It is. We’ve just been struggling to find a way to extract more energy from the reaction than we expend in starting/sustaining it.

That’s my understanding anyway. Anyone feel free to correct me if I’m mistaken.

It is possible. We do it all the time. The problem with nuclear fusion isn’t doing it, its doing it in a way that can generate power. Fusion generators require a lot of things to prevent them from just being a bomb. The reaction needs to be continuous and contained. Both of these things require a lot of energy which ends up using more energy than it generates.

We have figured out how to do nuclear fusion now for quite a number of decades. It just requires a lot of heat and pressure. The tricky bit is to make sure the facilities nearby survive the event. This is what we are working on now. The temperatures and pressures required to even start the fusion is so high that no known material know to man can withstand it. And the amount of energy that is produced in the fusion is too high for anything we know how to safely transport away. It is an extremely hard problem to solve.

Long story short, it is possible and has been done but it doesn’t return enough energy to break even; let alone produce energy. There’s a running joke that fusion will always be about 30 years away.

However there’s been recent developments (or a resurgence) in thorium salt reactors (fission) that have a SIGNIFICANTLY reduced risk of a melt down (no water cooling so no steam explosions)

The short answer is that it is; it’s just not yet possible to do on a large scale without putting more energy in than we get out.

The main problem is that, for nuclear fusion to happen, you have to make two atomic nuclei collide. They both have a positive charge, so they repel each other, like trying to make two magnetic north poles touch. This means the nuclei have to be moving very fast, which means the fusion material has to be at an extremely high temperature. That takes a lot of energy.

We now have the problem of confining the hot plasma. You can just put it in a big vat – even if the walls are made of something that won’t melt at that temperature, the plasma would cool down from touching them. So you have to use magnetic fields to confine it. That takes a lot of energy too.

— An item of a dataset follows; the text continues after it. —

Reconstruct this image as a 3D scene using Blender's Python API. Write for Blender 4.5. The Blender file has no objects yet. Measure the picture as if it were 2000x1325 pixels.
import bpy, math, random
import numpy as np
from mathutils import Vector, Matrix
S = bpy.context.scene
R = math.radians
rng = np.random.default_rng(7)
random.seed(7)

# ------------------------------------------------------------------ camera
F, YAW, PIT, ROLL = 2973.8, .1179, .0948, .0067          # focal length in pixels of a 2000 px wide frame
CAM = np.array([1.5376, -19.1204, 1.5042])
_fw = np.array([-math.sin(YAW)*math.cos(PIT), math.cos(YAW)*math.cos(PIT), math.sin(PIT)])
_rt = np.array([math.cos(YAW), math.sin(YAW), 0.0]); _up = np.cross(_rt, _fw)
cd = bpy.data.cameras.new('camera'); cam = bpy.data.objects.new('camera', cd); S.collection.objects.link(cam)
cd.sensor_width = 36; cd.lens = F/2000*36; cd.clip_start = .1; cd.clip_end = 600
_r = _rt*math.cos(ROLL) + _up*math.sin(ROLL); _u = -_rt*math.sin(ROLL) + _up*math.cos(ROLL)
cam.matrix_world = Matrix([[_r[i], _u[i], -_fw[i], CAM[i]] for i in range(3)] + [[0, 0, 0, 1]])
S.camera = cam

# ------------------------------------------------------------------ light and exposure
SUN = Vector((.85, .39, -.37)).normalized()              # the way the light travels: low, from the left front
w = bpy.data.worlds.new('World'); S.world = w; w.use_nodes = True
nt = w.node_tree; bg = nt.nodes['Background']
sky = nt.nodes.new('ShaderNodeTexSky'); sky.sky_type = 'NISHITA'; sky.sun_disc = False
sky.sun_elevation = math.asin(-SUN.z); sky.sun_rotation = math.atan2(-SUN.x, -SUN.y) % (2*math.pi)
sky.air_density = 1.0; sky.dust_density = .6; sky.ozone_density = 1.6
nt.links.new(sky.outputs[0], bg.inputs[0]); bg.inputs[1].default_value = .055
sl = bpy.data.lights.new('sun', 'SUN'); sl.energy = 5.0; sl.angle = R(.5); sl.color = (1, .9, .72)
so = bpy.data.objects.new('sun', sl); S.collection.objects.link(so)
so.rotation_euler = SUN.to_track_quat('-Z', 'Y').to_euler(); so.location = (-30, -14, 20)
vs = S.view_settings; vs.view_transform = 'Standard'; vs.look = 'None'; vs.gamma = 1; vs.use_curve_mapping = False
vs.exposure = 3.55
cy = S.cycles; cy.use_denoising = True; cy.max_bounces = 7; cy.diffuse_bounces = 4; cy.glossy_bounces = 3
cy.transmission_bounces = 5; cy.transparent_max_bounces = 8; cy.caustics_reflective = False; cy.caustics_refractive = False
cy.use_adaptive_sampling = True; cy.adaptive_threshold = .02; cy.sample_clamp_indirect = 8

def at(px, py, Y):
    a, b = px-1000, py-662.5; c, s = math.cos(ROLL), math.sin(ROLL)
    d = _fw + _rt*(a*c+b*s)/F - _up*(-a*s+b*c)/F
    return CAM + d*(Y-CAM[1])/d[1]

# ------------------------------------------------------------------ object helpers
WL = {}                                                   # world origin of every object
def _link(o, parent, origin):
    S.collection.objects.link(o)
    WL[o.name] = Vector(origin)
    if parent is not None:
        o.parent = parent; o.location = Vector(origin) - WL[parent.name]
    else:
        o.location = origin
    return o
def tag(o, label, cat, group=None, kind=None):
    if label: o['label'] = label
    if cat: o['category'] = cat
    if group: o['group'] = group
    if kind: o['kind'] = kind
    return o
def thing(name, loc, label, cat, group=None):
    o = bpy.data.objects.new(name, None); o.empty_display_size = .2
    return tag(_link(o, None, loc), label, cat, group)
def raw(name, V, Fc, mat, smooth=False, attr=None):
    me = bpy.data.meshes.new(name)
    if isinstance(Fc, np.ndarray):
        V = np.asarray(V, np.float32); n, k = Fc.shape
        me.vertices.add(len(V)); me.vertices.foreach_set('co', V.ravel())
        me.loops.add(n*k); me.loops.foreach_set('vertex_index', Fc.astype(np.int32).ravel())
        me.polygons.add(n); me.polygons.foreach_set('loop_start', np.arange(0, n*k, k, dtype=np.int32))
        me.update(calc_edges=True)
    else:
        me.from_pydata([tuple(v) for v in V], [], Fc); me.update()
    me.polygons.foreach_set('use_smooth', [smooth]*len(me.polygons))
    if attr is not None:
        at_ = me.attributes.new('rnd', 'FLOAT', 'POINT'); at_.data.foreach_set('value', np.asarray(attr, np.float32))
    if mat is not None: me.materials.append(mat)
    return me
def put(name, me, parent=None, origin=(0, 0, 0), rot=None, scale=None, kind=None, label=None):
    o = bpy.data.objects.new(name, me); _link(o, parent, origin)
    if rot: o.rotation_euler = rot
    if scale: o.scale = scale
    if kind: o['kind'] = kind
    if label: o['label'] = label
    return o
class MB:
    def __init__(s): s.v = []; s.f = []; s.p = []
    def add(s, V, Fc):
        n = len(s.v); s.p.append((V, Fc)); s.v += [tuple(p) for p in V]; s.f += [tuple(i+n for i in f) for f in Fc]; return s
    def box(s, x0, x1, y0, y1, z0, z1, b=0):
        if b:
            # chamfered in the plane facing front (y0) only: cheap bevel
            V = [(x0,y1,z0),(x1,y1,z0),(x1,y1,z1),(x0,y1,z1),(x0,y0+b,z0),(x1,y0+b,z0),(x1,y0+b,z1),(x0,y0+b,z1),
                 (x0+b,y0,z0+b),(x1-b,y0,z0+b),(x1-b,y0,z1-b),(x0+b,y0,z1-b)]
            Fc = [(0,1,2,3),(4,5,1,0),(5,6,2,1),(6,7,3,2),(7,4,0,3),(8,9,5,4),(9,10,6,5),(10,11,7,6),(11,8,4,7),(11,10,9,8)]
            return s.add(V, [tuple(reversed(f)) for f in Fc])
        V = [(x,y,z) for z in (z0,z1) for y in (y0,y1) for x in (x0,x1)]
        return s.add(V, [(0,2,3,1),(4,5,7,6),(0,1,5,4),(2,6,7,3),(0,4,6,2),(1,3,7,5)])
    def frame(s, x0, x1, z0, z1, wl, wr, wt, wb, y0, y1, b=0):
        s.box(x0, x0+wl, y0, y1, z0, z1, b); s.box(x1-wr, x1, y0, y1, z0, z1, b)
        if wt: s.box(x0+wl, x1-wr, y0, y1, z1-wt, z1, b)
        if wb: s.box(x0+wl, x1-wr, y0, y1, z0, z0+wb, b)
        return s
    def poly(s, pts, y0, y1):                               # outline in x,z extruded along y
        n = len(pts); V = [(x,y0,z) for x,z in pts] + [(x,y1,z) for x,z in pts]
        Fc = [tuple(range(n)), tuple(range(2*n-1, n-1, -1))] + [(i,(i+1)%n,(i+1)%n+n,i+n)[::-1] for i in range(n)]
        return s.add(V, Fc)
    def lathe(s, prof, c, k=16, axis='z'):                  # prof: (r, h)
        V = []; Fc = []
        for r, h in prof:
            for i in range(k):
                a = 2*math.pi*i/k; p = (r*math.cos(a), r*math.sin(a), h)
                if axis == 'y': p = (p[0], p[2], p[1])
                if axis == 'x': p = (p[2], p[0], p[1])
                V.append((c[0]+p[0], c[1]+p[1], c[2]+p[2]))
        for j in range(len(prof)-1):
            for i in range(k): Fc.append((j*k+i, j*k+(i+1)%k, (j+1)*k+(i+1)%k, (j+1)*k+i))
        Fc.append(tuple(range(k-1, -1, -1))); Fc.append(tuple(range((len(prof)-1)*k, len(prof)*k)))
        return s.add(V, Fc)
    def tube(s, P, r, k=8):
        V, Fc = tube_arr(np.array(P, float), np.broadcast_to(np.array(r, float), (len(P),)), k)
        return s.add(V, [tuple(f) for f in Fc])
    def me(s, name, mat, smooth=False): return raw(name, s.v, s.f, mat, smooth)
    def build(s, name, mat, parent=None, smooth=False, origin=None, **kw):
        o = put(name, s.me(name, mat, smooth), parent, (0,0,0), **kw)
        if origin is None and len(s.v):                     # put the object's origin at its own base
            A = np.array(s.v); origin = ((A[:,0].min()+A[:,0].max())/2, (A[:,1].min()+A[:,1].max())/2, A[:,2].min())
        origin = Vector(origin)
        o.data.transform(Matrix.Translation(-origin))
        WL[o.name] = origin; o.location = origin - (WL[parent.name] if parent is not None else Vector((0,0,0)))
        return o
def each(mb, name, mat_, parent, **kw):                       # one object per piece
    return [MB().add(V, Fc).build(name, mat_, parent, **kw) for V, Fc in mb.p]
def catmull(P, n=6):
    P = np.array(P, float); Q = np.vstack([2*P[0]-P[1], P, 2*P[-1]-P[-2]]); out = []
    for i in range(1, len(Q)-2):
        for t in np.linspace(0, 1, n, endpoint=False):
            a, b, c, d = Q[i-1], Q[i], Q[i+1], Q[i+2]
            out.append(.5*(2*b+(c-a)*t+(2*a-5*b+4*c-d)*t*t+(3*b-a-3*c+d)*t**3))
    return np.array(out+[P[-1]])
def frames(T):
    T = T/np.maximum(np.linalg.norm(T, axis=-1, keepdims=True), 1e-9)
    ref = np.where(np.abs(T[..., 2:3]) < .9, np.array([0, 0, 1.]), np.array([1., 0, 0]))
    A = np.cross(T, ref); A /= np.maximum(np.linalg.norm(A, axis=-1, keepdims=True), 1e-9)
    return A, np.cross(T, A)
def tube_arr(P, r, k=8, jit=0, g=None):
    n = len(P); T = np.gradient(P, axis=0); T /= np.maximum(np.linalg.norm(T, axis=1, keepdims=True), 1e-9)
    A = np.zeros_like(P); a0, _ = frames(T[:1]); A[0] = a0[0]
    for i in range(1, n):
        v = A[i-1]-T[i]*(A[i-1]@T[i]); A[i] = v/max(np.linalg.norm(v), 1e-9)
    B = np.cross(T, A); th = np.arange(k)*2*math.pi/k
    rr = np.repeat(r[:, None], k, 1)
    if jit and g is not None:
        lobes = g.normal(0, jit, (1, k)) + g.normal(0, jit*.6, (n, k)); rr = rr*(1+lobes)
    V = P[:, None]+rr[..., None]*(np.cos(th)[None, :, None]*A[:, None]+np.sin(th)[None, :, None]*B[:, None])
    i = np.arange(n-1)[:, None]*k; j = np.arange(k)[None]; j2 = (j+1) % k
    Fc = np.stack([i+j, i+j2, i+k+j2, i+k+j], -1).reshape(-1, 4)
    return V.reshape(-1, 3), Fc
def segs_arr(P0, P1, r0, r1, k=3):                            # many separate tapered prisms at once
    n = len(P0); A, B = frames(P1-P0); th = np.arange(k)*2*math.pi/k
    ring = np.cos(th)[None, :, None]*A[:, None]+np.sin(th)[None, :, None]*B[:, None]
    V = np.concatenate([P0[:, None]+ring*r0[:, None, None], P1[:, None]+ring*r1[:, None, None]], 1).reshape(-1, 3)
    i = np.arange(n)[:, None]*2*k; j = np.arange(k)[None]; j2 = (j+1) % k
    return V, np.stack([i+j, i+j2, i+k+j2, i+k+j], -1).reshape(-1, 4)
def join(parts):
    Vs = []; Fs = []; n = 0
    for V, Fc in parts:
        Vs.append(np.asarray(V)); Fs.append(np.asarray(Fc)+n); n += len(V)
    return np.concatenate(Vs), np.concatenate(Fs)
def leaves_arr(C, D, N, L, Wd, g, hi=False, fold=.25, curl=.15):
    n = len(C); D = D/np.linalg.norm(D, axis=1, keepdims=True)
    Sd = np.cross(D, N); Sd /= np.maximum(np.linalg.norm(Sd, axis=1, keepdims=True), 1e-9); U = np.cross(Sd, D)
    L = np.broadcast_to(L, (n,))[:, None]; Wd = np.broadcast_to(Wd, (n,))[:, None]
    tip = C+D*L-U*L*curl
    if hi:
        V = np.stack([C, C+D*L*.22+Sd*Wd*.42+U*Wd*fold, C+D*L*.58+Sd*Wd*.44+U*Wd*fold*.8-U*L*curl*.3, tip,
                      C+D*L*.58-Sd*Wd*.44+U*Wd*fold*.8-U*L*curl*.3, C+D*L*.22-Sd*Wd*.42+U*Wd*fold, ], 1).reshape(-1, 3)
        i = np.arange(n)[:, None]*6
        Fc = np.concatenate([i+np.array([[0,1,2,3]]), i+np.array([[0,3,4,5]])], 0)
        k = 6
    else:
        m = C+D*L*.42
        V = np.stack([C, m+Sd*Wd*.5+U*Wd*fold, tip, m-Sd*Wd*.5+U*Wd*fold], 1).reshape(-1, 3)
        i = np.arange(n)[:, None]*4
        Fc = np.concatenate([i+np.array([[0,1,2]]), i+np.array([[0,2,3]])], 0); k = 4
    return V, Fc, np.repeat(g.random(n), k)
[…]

The final problem is that atomic nuclei are tiny (100,000 times smaller than atoms), so unless the pressure is high, the chances of them actually colliding are small.

In the stars, these problems are solved by the weight of the star compressing its core, making its pressure and temperature increase until fusion can happen. But we simply can’t use that process on earth, because it requires too large a scale (and leaves the problem of how to contain the mini-star).

It is very possible.

Just look up at the sky and you will see nuclear fusion going on right there. It is how the Sun and Stars work.

We can also do it briefly here on earth in thermonuclear weapons.

We can also do it for slightly longer labs, but right now we are not yet at a point where we can keep it going and actually get more energy out of it than they put in.

The problem (one of the many, many problems) is that fusion usually happens at a the sort of temperatures that you get inside stars and that you need to use a lot of energy to heat things up to that level and keep that hot stuff contained.

Fusion at temperatures closer to what you have here on earth. So called “Cold Fusion” would be really cool to have but nobody quite knows if it is possible at all and how to do it if it is.

Fusion as a reaction is very much possible, it’s how must of the energy is produced in a Hydrogen bomb.

Fusion in a reactor has 3 problems:

1. Containment. It has to be contained in a magnetic bottle, which is difficult to make stable. Most reactors lose this stability after a few seconds or minutes. A useful reactor would require stability for days or hours.

2. Fuel cycle. There is a verity of fuels you could use, but for complicated reasons, the best is Deuterium Tritium. The Deuterium is easy enough to get out of water. Tritium needs to be bread from lithium using the neutrons from the DT reaction. This stage is extremely complicated. Also Tritium is really nasty shit. Nobody has ever added breaded blankets to a reactor.

3. Extracting energy. You may see headlines about fusion reaching “break even”, getting out as much energy as they put in. But this refers to a plasma physics value known as Q, and this break even refers to a Q of >1. You can’t build a useful reactor with a Q of 1.5, or 2, or 10. You’d need about 20. Because all the inefficiencies in both generating and extracting the energy are not included in Q. Nobody has generated a single watt of electrical energy from a fusion reactor. Nobody has ever added the generators.

technically its possible already, the issue is that is not feasable ot do at a useful scale.

atm we understand the theory and the conditions necessary ot reproduce it but we lack the tech and materials ot have a safe sustained reaction that didnt cost us more energy than it cna potentially generate.